The arc of this game was remarkably similar to Denmark’s seven-point win over Valders in the semifinal on Thursday. In each the Vikings had a double-digit lead at half that they immediately extended to start the second half only to have that lead diminish in a hurry, forcing them to hold on when it seemed to be slipping away. When Zane found Donovan for a bucket down low with 6:34, the Vikings seemed on their way with a 39-25 lead.

A flurry of turnovers and four straight missed free throws aided Freedom’s 10-0 run that had the margin to 39-35 with 2:05 left.

A Great Connection

That’s when Short found Jens for that critical bucket that pushed the lead back to six and snapped a 10-0 Freedom run with 1:41 left.

“I saw Zane on the top and they have to respect his outside shot,” Jens said. “So they all came out on him and I saw and opportunity and cut back door. With his passing ability he just hit me right on the money and I was lucky enough to be able to finish it.”

More than anything the play demonstrated the immeasurable advantage of starting five seniors who have played together for most of a decade.

“That’s just years of experience playing together,” Short said. “His cutting, me seeing him and him finishing it. That’s what you get when you play with someone since fourth grade. That’s just a connection. Brady is just a kid that plays with heart.”

Suemnick finished with 13 points, while Jens added eight and Satori and Miller each chipped in five. Denmark made 16 of 37 shots overall, 3 of 9 from deep. They converted 11 of 20 free throws, while Freedom was 7 of 9.

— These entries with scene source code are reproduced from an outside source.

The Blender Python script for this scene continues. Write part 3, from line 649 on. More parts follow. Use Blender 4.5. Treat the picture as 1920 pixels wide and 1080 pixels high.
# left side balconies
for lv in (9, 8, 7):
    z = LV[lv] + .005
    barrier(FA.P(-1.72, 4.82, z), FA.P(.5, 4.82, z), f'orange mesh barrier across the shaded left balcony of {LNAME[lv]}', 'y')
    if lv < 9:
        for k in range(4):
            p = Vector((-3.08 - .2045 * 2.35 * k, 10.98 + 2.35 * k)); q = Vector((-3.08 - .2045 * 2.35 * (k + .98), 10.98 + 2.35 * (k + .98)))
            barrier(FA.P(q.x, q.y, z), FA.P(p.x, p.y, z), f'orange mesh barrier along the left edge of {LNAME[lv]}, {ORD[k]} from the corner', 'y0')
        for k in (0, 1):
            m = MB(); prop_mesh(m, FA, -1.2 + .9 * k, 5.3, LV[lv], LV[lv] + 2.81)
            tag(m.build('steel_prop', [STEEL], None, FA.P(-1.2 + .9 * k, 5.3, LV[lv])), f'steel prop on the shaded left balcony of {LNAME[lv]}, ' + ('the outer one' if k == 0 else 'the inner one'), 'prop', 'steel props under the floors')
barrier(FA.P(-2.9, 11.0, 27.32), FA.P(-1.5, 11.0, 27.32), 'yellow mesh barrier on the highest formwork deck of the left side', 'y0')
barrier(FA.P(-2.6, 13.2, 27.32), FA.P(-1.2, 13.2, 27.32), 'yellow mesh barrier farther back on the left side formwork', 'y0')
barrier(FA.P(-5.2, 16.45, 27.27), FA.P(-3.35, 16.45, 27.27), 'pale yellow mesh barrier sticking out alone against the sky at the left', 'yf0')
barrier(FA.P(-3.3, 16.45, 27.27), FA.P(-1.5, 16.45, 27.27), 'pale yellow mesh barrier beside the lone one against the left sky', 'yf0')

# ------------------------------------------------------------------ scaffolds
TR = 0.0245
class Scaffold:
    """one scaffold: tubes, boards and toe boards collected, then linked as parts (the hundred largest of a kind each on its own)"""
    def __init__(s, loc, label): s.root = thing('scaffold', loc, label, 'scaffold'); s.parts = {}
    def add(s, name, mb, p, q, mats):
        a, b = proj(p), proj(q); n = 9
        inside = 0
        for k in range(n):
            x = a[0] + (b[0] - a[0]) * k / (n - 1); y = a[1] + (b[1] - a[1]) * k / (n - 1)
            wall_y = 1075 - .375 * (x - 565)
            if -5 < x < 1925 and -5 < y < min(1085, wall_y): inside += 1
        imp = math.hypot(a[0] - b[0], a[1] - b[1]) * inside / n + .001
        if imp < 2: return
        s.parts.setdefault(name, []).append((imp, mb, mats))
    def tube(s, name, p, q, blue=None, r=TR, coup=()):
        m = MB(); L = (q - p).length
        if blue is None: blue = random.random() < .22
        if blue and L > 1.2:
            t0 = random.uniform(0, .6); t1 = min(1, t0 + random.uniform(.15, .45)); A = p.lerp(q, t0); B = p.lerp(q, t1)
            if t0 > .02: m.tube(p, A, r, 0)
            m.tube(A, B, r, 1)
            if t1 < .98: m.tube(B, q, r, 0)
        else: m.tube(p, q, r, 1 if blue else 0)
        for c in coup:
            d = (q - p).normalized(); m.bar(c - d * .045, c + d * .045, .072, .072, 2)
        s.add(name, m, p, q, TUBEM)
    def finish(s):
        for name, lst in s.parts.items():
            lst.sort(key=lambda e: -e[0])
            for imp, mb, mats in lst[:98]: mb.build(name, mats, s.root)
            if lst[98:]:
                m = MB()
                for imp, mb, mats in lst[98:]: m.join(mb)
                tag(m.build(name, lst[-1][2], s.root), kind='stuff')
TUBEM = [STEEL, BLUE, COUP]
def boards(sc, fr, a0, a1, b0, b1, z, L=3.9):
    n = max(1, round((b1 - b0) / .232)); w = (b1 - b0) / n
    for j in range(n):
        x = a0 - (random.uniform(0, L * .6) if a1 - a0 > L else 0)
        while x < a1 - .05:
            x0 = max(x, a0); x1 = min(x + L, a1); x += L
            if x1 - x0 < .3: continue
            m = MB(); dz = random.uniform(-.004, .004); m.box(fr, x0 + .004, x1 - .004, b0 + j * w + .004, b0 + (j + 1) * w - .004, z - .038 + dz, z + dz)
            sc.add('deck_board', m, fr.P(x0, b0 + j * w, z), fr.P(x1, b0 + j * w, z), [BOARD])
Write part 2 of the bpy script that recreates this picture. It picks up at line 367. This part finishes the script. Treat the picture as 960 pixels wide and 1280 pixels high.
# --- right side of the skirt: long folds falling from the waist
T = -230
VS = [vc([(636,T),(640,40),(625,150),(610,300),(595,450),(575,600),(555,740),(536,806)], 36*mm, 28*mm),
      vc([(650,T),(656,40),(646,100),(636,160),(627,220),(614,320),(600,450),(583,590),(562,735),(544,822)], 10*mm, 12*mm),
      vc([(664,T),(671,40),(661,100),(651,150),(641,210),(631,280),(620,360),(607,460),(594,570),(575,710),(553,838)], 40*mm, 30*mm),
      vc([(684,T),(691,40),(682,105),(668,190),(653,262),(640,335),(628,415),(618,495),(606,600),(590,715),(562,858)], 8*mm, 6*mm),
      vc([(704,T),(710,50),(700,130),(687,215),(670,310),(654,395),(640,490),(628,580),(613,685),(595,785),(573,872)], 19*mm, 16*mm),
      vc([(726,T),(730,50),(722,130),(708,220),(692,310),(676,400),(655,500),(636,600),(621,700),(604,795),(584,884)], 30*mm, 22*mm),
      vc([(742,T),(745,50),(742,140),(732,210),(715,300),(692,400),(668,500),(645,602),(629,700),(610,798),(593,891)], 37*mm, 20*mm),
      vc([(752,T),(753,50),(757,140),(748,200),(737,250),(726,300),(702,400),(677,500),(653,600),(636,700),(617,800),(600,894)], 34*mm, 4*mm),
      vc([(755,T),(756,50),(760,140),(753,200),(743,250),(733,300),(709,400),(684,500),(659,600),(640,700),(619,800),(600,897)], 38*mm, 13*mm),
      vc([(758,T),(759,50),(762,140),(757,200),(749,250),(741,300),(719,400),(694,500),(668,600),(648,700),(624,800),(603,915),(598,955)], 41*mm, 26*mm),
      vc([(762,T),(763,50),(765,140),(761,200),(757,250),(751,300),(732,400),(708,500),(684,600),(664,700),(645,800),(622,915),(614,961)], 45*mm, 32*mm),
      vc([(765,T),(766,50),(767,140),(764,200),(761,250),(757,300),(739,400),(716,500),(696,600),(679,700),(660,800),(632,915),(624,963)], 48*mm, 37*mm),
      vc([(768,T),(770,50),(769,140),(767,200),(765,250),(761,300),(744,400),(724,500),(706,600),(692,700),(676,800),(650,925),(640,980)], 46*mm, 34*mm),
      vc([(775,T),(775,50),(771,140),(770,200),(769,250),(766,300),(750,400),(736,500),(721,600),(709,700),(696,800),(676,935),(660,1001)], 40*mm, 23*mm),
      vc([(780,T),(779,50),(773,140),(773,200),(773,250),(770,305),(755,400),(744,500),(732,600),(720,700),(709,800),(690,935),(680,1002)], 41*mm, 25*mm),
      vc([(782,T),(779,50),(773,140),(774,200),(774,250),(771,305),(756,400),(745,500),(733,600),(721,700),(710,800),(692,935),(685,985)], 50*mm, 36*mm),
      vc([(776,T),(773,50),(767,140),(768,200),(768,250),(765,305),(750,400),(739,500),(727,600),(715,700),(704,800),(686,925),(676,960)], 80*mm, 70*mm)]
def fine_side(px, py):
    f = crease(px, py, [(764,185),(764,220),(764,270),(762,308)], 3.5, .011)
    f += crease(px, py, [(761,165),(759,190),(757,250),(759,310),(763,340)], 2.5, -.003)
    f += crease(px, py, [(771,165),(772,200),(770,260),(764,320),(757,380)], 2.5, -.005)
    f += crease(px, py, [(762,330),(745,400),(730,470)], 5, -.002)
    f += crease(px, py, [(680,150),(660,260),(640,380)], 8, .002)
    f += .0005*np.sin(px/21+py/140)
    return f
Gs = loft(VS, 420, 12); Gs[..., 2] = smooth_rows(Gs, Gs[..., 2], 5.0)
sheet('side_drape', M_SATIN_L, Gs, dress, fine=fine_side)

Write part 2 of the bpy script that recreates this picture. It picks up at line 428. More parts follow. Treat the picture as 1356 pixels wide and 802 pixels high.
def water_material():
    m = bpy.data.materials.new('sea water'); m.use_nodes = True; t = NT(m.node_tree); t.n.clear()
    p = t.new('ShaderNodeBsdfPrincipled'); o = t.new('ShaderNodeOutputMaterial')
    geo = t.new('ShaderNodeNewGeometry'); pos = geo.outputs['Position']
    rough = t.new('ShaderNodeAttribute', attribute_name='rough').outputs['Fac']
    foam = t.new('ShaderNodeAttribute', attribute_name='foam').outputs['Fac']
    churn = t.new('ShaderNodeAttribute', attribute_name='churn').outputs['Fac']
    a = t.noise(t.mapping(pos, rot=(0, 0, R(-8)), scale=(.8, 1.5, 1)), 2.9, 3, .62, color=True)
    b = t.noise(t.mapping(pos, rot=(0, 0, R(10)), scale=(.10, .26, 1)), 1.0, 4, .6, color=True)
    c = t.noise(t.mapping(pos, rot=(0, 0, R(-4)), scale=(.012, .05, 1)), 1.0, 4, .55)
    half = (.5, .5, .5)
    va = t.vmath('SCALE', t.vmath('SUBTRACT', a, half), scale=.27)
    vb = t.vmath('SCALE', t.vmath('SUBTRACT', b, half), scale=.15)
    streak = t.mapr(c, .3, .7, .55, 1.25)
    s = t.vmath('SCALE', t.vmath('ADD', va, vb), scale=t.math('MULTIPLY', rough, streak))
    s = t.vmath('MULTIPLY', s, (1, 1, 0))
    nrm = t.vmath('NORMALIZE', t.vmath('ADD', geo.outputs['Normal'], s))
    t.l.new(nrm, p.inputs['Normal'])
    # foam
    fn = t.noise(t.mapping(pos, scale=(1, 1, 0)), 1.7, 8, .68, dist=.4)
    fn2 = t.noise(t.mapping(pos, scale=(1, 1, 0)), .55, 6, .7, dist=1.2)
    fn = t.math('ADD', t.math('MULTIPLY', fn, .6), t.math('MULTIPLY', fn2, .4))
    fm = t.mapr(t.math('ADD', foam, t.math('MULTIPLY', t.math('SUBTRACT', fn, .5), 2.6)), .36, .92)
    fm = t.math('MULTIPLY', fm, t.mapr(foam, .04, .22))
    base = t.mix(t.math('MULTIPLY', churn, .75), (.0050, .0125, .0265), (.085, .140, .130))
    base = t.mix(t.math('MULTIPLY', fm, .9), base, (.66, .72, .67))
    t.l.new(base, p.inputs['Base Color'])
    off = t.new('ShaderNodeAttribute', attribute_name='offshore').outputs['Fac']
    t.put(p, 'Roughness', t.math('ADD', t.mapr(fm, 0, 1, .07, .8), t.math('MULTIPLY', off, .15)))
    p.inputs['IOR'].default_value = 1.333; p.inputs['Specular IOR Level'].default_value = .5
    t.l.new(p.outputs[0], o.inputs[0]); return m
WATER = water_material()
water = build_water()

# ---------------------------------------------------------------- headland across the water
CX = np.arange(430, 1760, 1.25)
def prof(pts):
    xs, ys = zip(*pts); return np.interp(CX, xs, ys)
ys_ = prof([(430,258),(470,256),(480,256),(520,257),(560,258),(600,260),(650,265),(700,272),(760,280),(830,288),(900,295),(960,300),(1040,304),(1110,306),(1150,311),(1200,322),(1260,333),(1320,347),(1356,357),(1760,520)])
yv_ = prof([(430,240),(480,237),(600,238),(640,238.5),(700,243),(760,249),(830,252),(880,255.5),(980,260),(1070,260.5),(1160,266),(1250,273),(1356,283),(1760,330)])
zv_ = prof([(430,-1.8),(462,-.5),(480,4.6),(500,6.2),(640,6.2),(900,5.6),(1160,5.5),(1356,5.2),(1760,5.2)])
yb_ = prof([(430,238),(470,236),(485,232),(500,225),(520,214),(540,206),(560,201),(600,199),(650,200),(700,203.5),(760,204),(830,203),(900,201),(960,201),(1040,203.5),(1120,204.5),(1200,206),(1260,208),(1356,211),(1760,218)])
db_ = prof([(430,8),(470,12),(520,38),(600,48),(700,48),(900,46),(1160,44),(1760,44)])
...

“I’m happy for them,” Stelmach said. “These seniors put a lot of time and effort in. Same with the underclassmen. They’ve all earned it. It’s a cool moment for the community.

“These guys are going to Madison. It’s something they’re going to have for the rest of their lives.”

Zane Short said he figures if Denmark plays its game, they have nothing to fear in Madison. But for the moment he was savoring what his team had already accomplished.

“We love and cherish this,” he said. “We love our community and you can see it looks like almost all of Denmark is here. And it’s awesome for us to be able to get this win for them. I’m so happy.”